My only recommendation is to follow our Instagram. Oh, and to contact our reservationist, Hanna! Hiring her was one of the greatest gifts I’ve given to the restaurant, because now we have a reservationist to answer phones, Tuesday through Saturday, from 10:30 a.m. to 2:30 p.m. She’s a very helpful resource, because she can see stuff other people can’t. 

You’ve been at the helm for five years now. And during that time, both you and the restaurant have skyrocketed! How has the success affected your experience at Anajak Thai? 

It’s been really exciting to watch many of our team members grow into management roles and start to teach the next wave of cooks and servers and front-of-house workers. Five years ago, the wine list was maybe around 60 strong, but now we have 500 wines on the list, and on any given night, we’ll have three sommeliers working the room.

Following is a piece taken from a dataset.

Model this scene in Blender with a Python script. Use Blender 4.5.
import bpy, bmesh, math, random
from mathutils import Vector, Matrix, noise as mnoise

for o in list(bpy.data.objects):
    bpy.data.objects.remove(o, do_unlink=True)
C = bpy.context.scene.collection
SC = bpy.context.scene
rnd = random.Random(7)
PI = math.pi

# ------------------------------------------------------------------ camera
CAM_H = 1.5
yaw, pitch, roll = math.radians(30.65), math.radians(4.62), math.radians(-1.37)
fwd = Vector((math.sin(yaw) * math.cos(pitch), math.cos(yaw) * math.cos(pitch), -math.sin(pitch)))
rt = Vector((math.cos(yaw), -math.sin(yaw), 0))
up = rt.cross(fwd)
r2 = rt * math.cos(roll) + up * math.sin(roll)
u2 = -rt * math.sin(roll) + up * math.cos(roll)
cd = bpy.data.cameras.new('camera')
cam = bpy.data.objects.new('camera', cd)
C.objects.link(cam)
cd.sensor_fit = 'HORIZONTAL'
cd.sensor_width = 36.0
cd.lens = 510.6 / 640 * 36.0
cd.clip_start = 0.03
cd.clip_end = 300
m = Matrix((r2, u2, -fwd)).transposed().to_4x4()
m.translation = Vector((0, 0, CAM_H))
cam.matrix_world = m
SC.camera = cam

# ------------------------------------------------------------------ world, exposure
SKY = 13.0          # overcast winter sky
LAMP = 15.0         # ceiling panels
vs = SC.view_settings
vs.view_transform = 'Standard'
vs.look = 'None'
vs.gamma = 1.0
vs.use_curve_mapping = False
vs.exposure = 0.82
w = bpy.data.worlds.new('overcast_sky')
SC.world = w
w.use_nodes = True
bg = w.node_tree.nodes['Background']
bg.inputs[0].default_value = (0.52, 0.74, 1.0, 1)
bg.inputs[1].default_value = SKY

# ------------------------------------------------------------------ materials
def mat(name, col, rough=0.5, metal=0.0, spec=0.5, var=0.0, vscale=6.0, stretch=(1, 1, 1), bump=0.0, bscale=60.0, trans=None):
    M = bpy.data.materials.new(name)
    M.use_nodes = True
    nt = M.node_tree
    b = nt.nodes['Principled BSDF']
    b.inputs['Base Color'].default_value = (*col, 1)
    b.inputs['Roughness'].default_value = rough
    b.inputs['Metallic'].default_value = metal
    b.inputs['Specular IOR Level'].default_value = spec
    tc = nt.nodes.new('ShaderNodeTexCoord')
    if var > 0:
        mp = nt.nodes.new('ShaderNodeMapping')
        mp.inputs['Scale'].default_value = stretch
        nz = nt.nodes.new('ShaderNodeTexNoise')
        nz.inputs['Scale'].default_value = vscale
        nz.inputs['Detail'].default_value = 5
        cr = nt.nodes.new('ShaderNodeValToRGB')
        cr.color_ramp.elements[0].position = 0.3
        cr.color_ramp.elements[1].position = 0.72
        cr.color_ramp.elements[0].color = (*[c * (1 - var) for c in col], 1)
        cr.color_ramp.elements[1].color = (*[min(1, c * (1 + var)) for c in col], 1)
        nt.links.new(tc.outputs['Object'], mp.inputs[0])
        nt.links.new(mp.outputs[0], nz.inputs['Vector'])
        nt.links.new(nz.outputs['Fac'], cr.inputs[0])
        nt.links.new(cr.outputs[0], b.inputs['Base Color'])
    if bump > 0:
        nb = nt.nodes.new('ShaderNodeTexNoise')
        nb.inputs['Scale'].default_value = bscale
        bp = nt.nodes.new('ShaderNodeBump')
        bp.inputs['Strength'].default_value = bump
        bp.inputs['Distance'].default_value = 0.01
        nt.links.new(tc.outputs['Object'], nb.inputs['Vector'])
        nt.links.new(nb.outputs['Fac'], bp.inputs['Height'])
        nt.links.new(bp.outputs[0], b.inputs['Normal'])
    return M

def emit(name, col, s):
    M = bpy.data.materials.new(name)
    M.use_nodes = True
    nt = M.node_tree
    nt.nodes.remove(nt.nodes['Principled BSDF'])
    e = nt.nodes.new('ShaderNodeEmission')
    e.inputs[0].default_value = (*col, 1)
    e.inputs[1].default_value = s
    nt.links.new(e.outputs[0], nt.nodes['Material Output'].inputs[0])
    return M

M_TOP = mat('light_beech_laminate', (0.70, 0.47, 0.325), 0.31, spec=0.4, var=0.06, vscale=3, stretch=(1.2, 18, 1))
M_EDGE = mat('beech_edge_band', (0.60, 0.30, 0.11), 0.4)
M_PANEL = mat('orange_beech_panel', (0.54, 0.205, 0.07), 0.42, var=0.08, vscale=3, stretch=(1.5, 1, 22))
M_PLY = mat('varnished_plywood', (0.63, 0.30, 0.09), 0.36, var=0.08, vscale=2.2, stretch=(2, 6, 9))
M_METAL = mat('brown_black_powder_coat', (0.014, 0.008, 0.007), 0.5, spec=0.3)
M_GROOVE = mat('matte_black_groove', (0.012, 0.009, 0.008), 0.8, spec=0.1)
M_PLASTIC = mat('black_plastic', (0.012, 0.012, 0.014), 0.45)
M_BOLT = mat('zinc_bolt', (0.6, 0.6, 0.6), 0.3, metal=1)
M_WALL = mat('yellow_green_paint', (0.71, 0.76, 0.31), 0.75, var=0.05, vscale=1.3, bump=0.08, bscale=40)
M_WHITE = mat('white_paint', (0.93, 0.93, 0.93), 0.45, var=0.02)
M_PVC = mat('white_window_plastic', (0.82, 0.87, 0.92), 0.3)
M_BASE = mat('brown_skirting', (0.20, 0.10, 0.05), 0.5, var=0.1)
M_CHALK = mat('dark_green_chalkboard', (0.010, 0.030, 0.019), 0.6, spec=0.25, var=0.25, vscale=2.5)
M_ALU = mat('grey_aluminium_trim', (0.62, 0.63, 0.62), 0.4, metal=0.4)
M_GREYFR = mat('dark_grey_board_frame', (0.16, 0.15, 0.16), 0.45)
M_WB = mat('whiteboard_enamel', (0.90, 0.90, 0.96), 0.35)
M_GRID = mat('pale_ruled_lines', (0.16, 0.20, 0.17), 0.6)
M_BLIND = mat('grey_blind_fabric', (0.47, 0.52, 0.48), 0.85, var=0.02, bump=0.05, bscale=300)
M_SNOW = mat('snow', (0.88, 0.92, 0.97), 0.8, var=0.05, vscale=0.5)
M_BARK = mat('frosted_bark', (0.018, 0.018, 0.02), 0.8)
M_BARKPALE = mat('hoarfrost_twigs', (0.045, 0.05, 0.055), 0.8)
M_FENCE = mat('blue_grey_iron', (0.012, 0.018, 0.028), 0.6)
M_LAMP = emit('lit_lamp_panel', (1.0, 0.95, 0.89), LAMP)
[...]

I don’t know any other restaurant that has three sommeliers on the floor. 

Pichtetrungsi in action at Thai Taco Tuesday. Photo by Pete Lee, courtesy of Anajak Thai
Pichtetrungsi in action at Thai Taco Tuesday. Photo by Pete Lee, courtesy of Anajak Thai

As the head chef and owner, you’re definitely qualified to answer this question: For someone going to Anajak Thai for the first time, what should they order? 

Everyone knows us for the Southern Thai fried chicken and caviar supplement. If you want to try something new, I recommend getting the grilled gai yang wings instead. It’s northeastern-style and really tasty. 

Also, my hot take is that crudos around the city are garbage. And I really like ours (kampachi served with palm sugar and lime). It’s a flavor bomb, and the way we treat and cut the fish is beautiful. It’s something I’m very proud of, and it’s a beautiful way to start. 

The grilled cabbage is also my favorite cabbage. It’s a highly underrated vessel for great flavors and textures. We do it with a garlic chutney on the grill, then baste it in coconut milk and finish it off with a little bit of housemade chile crisp. 

Anajak Thai is known for its ambience and its fantastic soundtrack — what’s new on the restaurant playlist? 

Thank you for asking! The playlist, created by my colleague Kelsey, starts off with one of our favorite Channel Tres songs, “Sexy Black Timberlake.” Then it goes into “Change the World” by Eric Clapton and a song that didn’t exist on Spotify but now does: “Roses are Red” by The Mac Band. To me, that’s the song of Anajak Thai. It’s so wholesome. 

Any advice for diners trying to figure out how to land a coveted seat? 

I always tell people to take the 4:00pm [reservation]. Go eat, digest, then go see a movie. Or go home and watch TV. Eat an ice cream! Maybe even go out for a second dinner. You’ve got the whole day ahead of you. Everyone wants this, like, 7:30pm slot and I’m like, No! That’s your whole night!” I always tell people, Please, go have an ice cream. Go have sex.” 

We’ve got our headline: “Justin Pichetrungsi of Anajak Thai says ‘Book an early reservation, eat ice cream, then have sex.’”

Exactly. Although, people will be like: You only serve mango sticky rice” [laughs].

Final question: Have there been any fun celebrity cameos at Anajak Thai? 

[Laughs] Oh my goodness. That’s so funny. One of my favorite recent ones was Rainn Wilson. He came in with someone he was working with, like a producer or manager or something, and he walked right up to me and said: Rainn Wilson. Has there ever been a star of my magnitude here?”

And he said it with such a straight, Dwight-like tone and face! [Laughs] I mean, it just f—ing got me.